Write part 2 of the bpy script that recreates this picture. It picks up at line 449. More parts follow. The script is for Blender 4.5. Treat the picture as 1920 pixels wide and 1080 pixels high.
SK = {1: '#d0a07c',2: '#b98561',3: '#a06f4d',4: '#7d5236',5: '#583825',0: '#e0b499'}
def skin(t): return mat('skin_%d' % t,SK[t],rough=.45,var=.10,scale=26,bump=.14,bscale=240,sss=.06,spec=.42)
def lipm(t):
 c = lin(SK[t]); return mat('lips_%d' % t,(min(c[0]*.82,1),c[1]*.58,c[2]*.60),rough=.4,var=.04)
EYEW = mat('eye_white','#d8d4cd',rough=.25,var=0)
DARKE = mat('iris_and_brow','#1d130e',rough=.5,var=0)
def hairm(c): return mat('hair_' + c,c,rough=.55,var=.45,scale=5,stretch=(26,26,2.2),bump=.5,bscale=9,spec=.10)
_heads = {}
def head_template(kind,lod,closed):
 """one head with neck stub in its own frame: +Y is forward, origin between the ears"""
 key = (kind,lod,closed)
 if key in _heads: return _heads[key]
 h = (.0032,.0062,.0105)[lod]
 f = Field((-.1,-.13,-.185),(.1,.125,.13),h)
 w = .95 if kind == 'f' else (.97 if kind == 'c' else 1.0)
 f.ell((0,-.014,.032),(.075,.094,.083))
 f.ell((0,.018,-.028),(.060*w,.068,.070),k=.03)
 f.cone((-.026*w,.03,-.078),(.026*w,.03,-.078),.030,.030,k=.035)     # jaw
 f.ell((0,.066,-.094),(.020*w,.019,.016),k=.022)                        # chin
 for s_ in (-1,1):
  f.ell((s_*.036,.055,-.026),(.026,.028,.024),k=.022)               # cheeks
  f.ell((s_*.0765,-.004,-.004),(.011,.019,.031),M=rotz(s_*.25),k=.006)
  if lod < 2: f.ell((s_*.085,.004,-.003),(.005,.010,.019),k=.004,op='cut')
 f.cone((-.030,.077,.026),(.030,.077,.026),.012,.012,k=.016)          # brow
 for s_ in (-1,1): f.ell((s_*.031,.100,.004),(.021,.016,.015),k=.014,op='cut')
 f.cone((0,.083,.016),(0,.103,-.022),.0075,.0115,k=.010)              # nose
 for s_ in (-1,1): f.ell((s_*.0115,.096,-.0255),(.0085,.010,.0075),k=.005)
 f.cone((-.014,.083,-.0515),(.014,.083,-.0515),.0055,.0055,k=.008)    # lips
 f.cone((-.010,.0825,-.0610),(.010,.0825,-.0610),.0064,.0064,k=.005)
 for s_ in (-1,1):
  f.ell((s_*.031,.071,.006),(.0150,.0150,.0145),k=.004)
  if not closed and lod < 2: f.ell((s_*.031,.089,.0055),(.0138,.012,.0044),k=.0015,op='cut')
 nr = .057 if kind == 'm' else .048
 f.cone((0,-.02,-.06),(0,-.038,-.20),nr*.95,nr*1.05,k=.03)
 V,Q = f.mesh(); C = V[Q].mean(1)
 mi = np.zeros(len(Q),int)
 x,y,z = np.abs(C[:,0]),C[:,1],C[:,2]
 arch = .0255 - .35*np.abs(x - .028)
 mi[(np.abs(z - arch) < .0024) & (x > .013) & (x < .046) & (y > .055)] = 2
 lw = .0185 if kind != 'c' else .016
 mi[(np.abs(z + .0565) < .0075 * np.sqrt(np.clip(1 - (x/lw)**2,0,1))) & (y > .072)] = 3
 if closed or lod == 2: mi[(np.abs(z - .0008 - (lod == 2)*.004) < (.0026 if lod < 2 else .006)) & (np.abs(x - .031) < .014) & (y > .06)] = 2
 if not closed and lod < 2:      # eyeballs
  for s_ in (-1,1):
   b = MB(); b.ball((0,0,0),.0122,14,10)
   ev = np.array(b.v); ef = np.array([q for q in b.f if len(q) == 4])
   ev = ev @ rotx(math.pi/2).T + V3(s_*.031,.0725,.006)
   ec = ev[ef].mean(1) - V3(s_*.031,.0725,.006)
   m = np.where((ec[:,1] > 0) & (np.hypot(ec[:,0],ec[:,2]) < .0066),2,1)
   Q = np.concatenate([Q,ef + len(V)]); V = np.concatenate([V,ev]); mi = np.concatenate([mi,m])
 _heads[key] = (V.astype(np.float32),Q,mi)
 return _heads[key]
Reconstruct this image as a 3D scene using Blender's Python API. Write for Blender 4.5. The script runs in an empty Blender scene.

********************

• **Work instructions**: Write out each line of the data above again, exactly as given.

• **Result**:
Write part 2 of the bpy script that recreates this picture. It picks up at line 449. More parts follow. The script is for Blender 4.5. Treat the picture as 1920 pixels wide and 1080 pixels high.
SK = {1: '#d0a07c',2: '#b98561',3: '#a06f4d',4: '#7d5236',5: '#583825',0: '#e0b499'}
def skin(t): return mat('skin_%d' % t,SK[t],rough=.45,var=.10,scale=26,bump=.14,bscale=240,sss=.06,spec=.42)
def lipm(t):
 c = lin(SK[t]); return mat('lips_%d' % t,(min(c[0]*.82,1),c[1]*.58,c[2]*.60),rough=.4,var=.04)
EYEW = mat('eye_white','#d8d4cd',rough=.25,var=0)
DARKE = mat('iris_and_brow','#1d130e',rough=.5,var=0)
def hairm(c): return mat('hair_' + c,c,rough=.55,var=.45,scale=5,stretch=(26,26,2.2),bump=.5,bscale=9,spec=.10)
_heads = {}
def head_template(kind,lod,closed):
 """one head with neck stub in its own frame: +Y is forward, origin between the ears"""
 key = (kind,lod,closed)
 if key in _heads: return _heads[key]
 h = (.0032,.0062,.0105)[lod]
 f = Field((-.1,-.13,-.185),(.1,.125,.13),h)
 w = .95 if kind == 'f' else (.97 if kind == 'c' else 1.0)
 f.ell((0,-.014,.032),(.075,.094,.083))
 f.ell((0,.018,-.028),(.060*w,.068,.070),k=.03)
 f.cone((-.026*w,.03,-.078),(.026*w,.03,-.078),.030,.030,k=.035)     # jaw
 f.ell((0,.066,-.094),(.020*w,.019,.016),k=.022)                        # chin
 for s_ in (-1,1):
  f.ell((s_*.036,.055,-.026),(.026,.028,.024),k=.022)               # cheeks
  f.ell((s_*.0765,-.004,-.004),(.011,.019,.031),M=rotz(s_*.25),k=.006)
  if lod < 2: f.ell((s_*.085,.004,-.003),(.005,.010,.019),k=.004,op='cut')
 f.cone((-.030,.077,.026),(.030,.077,.026),.012,.012,k=.016)          # brow
 for s_ in (-1,1): f.ell((s_*.031,.100,.004),(.021,.016,.015),k=.014,op='cut')
 f.cone((0,.083,.016),(0,.103,-.022),.0075,.0115,k=.010)              # nose
 for s_ in (-1,1): f.ell((s_*.0115,.096,-.0255),(.0085,.010,.0075),k=.005)
 f.cone((-.014,.083,-.0515),(.014,.083,-.0515),.0055,.0055,k=.008)    # lips
 f.cone((-.010,.0825,-.0610),(.010,.0825,-.0610),.0064,.0064,k=.005)
 for s_ in (-1,1):
  f.ell((s_*.031,.071,.006),(.0150,.0150,.0145),k=.004)
  if not closed and lod < 2: f.ell((s_*.031,.089,.0055),(.0138,.012,.0044),k=.0015,op='cut')
 nr = .057 if kind == 'm' else .048
 f.cone((0,-.02,-.06),(0,-.038,-.20),nr*.95,nr*1.05,k=.03)
 V,Q = f.mesh(); C = V[Q].mean(1)
 mi = np.zeros(len(Q),int)
 x,y,z = np.abs(C[:,0]),C[:,1],C[:,2]
 arch = .0255 - .35*np.abs(x - .028)
 mi[(np.abs(z - arch) < .0024) & (x > .013) & (x < .046) & (y > .055)] = 2
 lw = .0185 if kind != 'c' else .016
 mi[(np.abs(z + .0565) < .0075 * np.sqrt(np.clip(1 - (x/lw)**2,0,1))) & (y > .072)] = 3
 if closed or lod == 2: mi[(np.abs(z - .0008 - (lod == 2)*.004) < (.0026 if lod < 2 else .006)) & (np.abs(x - .031) < .014) & (y > .06)] = 2
 if not closed and lod < 2:      # eyeballs
  for s_ in (-1,1):
   b = MB(); b.ball((0,0,0),.0122,14,10)
   ev = np.array(b.v); ef = np.array([q for q in b.f if len(q) == 4])
   ev = ev @ rotx(math.pi/2).T + V3(s_*.031,.0725,.006)
   ec = ev[ef].mean(1) - V3(s_*.031,.0725,.006)
   m = np.where((ec[:,1] > 0) & (np.hypot(ec[:,0],ec[:,2]) < .0066),2,1)
   Q = np.concatenate([Q,ef + len(V)]); V = np.concatenate([V,ev]); mi = np.concatenate([mi,m])
 _heads[key] = (V.astype(np.float32),Q,mi)
 return _heads[key]
Reconstruct this image as a 3D scene using Blender's Python API. Write for Blender 4.5. The script runs in an empty Blender scene.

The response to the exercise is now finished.